Evet, anlaşılacağı üzere bugün sizleri tam 8 asır İslam medeniyetine ev sahipliği yapmış, başkenti Sevilla şehri olan ve Granada, Kordoba, Cadıs, Malaga, Haelva ve Rondo gibi şehirleri kapsayan Endülüs bölgesine götürmek istiyorum. Bölge bugün itibariyle çevresi ile birlikte 3 milyon civarında bir nüfusa ev sahipliği yapıyor. Sevilla’nın merkez nüfusu 800 bin civarında. Endülüs medeniyeti kaynaklı ciddi bir turizm hareketliliği söz konusu. Kültür turizmi çerçevesinde tüm dünyadan gelen turist grupları ağırlıklı olarak Kordoba Ulu Camii, Granada Elhamra sarayı, Sevilla Alkazar Camii, Expo alanı ve Yahudi mahalleleri, Büyük Nehir çevresi ile Cadıs ve Rondo şehirleri gezdiriliyor. Bu gezilerde ciddi bir tarih dersi niteliğinde Roma, Endülüs, Hristiyan krallıklar ve İber yarımadasında yaşanan yaklaşık 14 asırlık fetihler, darbeler, o bölgeye yapılan haçlı seferleri, işgaller, sürgünler, din değiştirmeler, soykırımlar, işkenceler ve engizisyon mahkemeleri gibi insanlık dışı olayların hikâyelerini büyük bir hüzünle dinliyorsunuz.

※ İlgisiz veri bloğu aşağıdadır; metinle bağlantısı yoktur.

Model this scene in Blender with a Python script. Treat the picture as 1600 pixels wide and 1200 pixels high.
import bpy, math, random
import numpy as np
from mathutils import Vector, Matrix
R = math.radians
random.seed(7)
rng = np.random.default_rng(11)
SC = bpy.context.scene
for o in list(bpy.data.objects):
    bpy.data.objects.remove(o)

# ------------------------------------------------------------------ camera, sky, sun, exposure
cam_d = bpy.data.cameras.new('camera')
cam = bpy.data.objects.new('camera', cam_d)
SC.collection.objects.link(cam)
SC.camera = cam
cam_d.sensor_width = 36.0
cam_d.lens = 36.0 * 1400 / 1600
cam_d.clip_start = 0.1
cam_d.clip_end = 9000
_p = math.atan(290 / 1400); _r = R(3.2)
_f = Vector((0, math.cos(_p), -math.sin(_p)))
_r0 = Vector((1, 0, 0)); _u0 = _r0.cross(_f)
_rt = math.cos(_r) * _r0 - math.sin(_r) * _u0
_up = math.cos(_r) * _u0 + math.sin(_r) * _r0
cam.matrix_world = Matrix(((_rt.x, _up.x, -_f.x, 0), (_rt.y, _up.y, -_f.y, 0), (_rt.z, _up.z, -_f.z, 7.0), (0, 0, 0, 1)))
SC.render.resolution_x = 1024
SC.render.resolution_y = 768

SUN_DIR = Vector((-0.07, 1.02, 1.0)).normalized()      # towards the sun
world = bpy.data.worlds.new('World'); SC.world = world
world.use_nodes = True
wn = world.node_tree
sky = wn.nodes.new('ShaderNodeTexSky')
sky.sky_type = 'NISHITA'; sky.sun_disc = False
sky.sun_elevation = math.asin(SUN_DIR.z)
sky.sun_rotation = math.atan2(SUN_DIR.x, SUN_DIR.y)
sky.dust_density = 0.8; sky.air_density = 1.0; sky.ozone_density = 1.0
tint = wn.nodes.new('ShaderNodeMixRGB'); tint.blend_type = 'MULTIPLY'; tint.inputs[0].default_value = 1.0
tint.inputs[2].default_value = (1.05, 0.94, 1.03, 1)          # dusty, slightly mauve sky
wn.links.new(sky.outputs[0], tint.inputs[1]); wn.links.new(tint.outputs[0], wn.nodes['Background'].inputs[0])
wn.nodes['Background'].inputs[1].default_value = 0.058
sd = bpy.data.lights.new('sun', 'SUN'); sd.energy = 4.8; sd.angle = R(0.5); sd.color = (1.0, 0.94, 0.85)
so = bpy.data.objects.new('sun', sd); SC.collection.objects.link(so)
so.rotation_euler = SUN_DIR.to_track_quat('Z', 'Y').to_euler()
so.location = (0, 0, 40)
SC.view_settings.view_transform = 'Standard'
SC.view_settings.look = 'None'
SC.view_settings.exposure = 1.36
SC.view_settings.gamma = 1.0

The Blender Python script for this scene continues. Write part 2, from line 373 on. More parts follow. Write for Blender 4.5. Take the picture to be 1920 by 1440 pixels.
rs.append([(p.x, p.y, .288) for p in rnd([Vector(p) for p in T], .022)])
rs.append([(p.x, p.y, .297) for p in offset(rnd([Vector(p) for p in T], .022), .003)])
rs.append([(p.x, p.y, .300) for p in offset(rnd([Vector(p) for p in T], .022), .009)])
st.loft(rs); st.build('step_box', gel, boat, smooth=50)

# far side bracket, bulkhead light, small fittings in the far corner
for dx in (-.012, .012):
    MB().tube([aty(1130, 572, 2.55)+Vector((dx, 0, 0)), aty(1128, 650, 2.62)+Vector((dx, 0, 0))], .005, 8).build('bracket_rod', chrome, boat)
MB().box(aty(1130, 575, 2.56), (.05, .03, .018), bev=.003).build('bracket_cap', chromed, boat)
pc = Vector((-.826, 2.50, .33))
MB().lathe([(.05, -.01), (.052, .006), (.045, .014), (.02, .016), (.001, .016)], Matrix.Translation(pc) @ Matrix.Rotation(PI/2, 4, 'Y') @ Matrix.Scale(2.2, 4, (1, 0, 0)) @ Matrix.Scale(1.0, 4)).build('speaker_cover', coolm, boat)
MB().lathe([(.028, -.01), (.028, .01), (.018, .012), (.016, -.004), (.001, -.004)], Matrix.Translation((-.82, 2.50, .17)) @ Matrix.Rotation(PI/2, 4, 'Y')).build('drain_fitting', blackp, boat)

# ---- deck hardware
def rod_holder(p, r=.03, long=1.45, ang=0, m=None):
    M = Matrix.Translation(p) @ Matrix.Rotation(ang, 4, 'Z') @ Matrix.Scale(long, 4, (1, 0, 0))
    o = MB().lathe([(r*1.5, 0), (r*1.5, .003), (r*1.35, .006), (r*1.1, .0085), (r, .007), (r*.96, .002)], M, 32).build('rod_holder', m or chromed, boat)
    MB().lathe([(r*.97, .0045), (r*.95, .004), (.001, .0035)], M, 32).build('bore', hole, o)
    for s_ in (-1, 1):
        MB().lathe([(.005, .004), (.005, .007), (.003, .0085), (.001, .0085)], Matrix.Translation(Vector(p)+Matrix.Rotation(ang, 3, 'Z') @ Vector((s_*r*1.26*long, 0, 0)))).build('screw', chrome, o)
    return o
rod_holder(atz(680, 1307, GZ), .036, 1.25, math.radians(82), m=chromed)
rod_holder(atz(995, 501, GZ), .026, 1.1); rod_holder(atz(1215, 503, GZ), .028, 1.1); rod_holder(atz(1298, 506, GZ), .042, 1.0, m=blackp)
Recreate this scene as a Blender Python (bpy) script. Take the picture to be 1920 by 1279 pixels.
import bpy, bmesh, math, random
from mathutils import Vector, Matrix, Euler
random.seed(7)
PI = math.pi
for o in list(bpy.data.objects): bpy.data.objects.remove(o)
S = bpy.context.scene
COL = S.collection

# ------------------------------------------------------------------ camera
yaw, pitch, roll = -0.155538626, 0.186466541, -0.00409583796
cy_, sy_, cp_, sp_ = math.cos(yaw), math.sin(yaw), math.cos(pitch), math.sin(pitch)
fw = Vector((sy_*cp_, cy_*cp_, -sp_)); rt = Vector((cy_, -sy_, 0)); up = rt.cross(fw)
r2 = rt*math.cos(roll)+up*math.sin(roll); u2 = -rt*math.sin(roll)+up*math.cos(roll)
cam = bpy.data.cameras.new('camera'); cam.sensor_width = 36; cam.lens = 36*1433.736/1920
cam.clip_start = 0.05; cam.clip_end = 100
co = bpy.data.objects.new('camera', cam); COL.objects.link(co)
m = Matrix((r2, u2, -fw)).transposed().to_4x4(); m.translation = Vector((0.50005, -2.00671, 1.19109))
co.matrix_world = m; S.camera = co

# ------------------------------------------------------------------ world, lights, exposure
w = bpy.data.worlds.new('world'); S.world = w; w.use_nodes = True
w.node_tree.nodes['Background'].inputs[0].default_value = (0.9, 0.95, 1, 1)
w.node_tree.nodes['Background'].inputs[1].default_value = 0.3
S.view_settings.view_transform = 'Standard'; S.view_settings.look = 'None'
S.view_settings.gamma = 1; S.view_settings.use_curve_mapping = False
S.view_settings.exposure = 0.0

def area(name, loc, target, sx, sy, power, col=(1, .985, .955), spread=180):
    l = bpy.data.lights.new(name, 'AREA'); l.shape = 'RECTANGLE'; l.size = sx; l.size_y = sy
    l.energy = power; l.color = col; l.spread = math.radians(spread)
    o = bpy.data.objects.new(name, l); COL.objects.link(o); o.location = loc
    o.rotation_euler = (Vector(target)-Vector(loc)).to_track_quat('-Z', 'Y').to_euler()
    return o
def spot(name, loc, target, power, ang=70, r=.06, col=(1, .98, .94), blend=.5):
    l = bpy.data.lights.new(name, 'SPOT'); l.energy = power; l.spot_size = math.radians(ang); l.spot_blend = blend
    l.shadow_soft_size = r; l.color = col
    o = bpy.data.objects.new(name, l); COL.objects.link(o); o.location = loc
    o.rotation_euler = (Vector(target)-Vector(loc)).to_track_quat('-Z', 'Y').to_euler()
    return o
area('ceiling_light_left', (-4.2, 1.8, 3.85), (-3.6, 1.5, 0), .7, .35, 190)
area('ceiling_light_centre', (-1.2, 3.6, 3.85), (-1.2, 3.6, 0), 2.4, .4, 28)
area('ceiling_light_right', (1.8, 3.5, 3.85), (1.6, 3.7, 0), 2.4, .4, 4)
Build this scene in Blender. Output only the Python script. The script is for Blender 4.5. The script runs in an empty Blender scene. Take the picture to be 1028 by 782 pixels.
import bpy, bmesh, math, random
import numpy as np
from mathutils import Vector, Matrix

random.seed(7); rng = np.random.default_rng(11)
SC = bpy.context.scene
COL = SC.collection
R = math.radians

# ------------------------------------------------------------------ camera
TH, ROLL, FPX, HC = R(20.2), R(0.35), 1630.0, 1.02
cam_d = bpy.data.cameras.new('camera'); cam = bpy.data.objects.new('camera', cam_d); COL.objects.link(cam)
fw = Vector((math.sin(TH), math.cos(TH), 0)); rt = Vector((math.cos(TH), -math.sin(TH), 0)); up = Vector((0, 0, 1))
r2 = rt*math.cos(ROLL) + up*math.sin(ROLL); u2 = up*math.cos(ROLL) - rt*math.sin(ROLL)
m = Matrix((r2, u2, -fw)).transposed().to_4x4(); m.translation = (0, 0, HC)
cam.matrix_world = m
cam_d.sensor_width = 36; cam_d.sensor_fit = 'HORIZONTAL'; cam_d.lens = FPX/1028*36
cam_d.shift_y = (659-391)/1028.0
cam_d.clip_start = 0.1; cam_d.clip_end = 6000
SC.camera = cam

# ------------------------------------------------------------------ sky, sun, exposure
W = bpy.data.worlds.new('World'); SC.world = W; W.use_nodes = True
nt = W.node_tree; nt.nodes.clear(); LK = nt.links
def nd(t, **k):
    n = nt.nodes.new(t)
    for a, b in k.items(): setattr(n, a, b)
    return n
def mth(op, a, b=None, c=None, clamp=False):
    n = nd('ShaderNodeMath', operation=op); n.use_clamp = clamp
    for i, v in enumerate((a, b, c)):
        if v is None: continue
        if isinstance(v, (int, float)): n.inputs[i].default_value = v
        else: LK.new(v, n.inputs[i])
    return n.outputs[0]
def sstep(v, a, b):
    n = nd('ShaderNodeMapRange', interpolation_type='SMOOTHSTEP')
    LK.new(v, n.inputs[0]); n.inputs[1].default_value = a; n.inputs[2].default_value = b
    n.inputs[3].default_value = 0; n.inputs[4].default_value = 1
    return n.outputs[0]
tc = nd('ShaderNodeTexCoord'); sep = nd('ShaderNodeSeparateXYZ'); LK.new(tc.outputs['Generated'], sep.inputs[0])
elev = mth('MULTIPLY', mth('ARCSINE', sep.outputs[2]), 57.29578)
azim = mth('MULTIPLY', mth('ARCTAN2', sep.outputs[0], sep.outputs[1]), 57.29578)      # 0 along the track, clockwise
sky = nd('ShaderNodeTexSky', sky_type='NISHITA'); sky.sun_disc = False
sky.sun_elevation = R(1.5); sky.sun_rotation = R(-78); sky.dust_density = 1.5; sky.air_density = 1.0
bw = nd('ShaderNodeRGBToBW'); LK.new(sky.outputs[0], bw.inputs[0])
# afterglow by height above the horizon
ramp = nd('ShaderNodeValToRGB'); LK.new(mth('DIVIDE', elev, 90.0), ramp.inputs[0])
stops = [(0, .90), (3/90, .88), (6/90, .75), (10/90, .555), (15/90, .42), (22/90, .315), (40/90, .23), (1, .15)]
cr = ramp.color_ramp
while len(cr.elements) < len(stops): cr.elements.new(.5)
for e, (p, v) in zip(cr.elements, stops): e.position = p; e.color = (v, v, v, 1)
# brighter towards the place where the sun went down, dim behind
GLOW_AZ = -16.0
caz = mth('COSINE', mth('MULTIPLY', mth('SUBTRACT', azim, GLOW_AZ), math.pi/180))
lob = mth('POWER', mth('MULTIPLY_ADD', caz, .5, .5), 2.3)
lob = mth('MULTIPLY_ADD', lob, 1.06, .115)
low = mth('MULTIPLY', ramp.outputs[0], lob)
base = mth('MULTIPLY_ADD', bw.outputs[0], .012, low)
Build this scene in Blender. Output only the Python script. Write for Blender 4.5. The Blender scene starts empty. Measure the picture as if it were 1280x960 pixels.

Tabii ki bizi ve tarihimizi ilgilendiren bölümlerde, zaman zaman hayret, gurur, üzüntü ve hüzün gibi duygulara kapılıyorsunuz anlatılanları dinlerken. Endülüs’te gördüklerim, dinlediklerim ve bugünden o dönemlere baktığımda neler hissettiklerimi kısa tespitler halinde sizlerle de paylaşmak isterim.

***

ENDÜLÜS’TE BİLİM, ADALET VE FARKLILIKLARA SAYGI İLE SEKİZ ASIR YÖNETEBİLMEK

1. İspanya İber yarımadasının Portekiz bölgesi dâhil zaman zaman nerede ise tamamına yakın büyüklükte bir coğrafya tam 800 yıla yakın bir süre 4 ayrı Endülüs Emevi Devleti tarafından yönetiliyor.711-1492 yılları arası. Selçuklu Devletinin 400 yıl, Osmanlı Devleti’nin ise 600 yıl tarih sahnesinde kalabildiğini düşünürseniz Endülüs Emevi İslam Devletinin bölgede sağladığı hâkimiyetin önemi daha iyi anlaşılabilir.

2. Kuzey Afrika’da bulunan ve Şam’daki Emevi Devletine bağlı emirliklerin oluşturduğu Berberi asıllı Komutan Tarık Bin Ziyad komutasındaki ordu Fas’tan boğazı geçerek İspanya kıyılarına çıkıyor ve uzun olmayan bir sürede çok önemli kasaba ve şehirleri ele geçiriyor. O dönemde Vizigot Krallığı yönetiminde büyük sıkıntılar yaşayan yerli halk dinlerine ve özel yaşamlarına müdahale etmeyen sadece islamı tebliğ etme iradesini gösteren Müslüman ordulara büyük ilgi gösteriyorlar ve gönüllü katılımlarla hızla Şam Emevi Devletine bağlı Valilikler oluşturuluyor. Müslüman yöneticiler Hristiyan Krallıklar gibi Roma medeniyetinden kalan eserleri tahrip etmemiş, aksine onlara sahip çıkarak özellikle mimaride, bilimde, felsefede ve diğer dallarda dikkat çeken ilerlemeler gösteriyorlar.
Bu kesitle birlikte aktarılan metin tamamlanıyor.